World solo sheep shearing records as at 3 August, 2024

Eight hours

Strong wool ewes: 644, Rowland Smith, Trefranck Farm, Cornwall, England. July 24, 2017.

Strong wool lambs: 764, Nick Greaves, at Jack Fagan, Amerton Meadows, in Staffordshire, England, August 3, 2024.

Strong wool ewes (women): 465, Catherine Mullooly, Nukuhakari Station, King Country, NZ, January 7, 2024.

Strong wool lambs (women): 686, Megan Whitehead, Grant Bros Tin House, Gore, NZ, December 15, 2023.

Crossbred lambs: 605, Aidan Copp, Stockman Stud, Melton Mowbray, Tasmania, January 28, 2023.

Merino ewes: 500, Luke Vernon, Thornton Park Grazing, Hastings, West Australia, April 12, 2024.

Merino ewes (women): 358, Jeanine Kimm, Daleith, Cassilis, NSW, May 4, 2024.

Merino wethers: 373, Steve Mudford, Parkdale Merino Stud, Dubbo, NSW, Australia, September 8, 2018.

Merino lambs: 624, Ethan Harder, Woolakabin, Williams, West Australia, September 18, 2023.

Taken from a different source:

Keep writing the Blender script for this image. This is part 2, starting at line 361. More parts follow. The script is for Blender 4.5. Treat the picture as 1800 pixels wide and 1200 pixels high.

Merino lambs (blades): 245, Sammuel Juba, Victoria West, South Africa, February 10, 2006.

Nine hours

Strong wool ewes: 731, Matthew Smith, Trefranck Farm Cornwall, England, July 26, 2016.

Strong wool lambs: 872, Stu Connor, Trefranck Farm, Cornwall, England, July 31, 2016.

Strong wool ewes (women): 458, Sacha Bond, Centrehill Station, Mossburn, NZ, February 9, 2024.

Strong wool lambs (women): 720, Sacha Bond, Centrehill Station, Mossburn, NZ, December 19, 2023.

Merino ewes: 540, Floyde Neil, Rockliffe Grazing, Kojonup, West Australia, April 22, 2023.

Merino wethers: 418, Grant Smith, Lake Coleridge, NZ, November 4, 1999.

Merino lambs: 664, Dwayne Black, Badgingarra, W.A., October 3, 2004.